My School is looking to put a VLE in place over the next few months and we are currently researching options.
I am a fan of moodle as I have used it in the past, however, our IT support department seem to be in favour of going with a company called Fronter. I have looked over their stuff and I am concerned that it looks rather inflexible compared with moodle. I need a series of reasoned arguments (other than cost) why moodle is fantastic and why we should be using it rather than another VLE. I have only limited experience (all of which was good) with moodle so I really need some help...
Thanks in advance,
Martyn
PS one of the IT people's big arguments is about ease of uploading material and drop and drag (I feel that they have rather missed the point about what a VLE is for... but I do understand their concerns to a certain extent).
I am a regular Moodle user for teaching and learning, at both second and third level here in Ireland.
In my school (second-level) we use a Moodle Partner to host Moodle and its the ease of use, that makes Moodle work for us.
I have used Fronter to teach a course on behalf of another agency. It was less intuitive than Moodle and some students found that it did not save their work as they went along. That said, I know people who find Fronter to be fine.
I agree with Mary that there is a great community behind Moodle and that issues/ideas/queries are responded to with great and genuine interest.
One of the challenges of choosing a VLE is that the school goes to IT and IT looks for what will be easiest for them, fits the school budget without ever studying feedback from users of both products. IT will almost always give you the easiest on them answer.
Last year my business partner was in Ecuador teaching an ethics class and used a blended moodle that I put up for them.. The university was in a blackboard contract. After a semester in our class the students designed and conducted a small study (statistically insignificant) where they compared learning systems. Of course moodle won from their point of view. Nothing is going to change of course.
As to asking for answers here and getting immediate response I do it, you do it Mary but there is a certain personality type (maybe the same one that can't ask for driving directions) that will only search the forums for answers, fail to understand that the answer they think they found was from several versions ago, apply the 'fix' and then throw their hands up. I have had jobs where everything wrong in a moodle was from that kind of stuff. As I love moodle I do think IT has little place in choosing a VLE or running it.
Martyn, the most dangerous part of your question is "over the next few months." WAY too soon!
Before your institution puts something in place, all the players need to play. Don't let somebody just demonstrate for your faculty & staff what their VLE will do. Make them let you in to see what YOU can do. See what you can break. See what makes sense to your faculty. Imagine the thing from a student's point of view. Ask your mother to navigate the thing.
Ask questions like
- "What happens if you go bankrupt?"
- "How do I get my materials out of here when (there is no 'if') we go with another CMS?"
- "When is your next version due and what different hardware will it require?" [Wave paper money while asking this question.]

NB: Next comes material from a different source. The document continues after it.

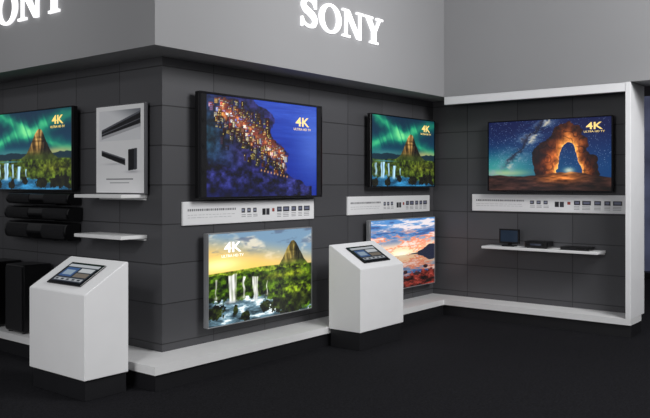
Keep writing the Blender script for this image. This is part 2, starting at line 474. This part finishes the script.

- "How will your gradebook/recordkeeping/whatnot reduce my teachers' workload?"
- "Who else uses you, and can I call them for a reference?"
- "Are you compatible with IE 8 & Safari? Please show me." (The speed with which someone whips out a copy of either tells you more than their answer.)
- "Which of your users documented their decision to go with you, and can you get me that documentation?"
"How do I get my materials out of here" is critically important.
Using Moodle, I have backups of all my Moodle courses and can recreate my site 100 different ways. I have had the experience a number of years ago of having Blackboard pull the rug out from under me by changing their terms of service.
There is nothing worse in education than spending time, good will and training for teachers who spend many hours building VLE courses only to have it disappear with the next tight budget.
So the bottom line for me is ownership of my course materials.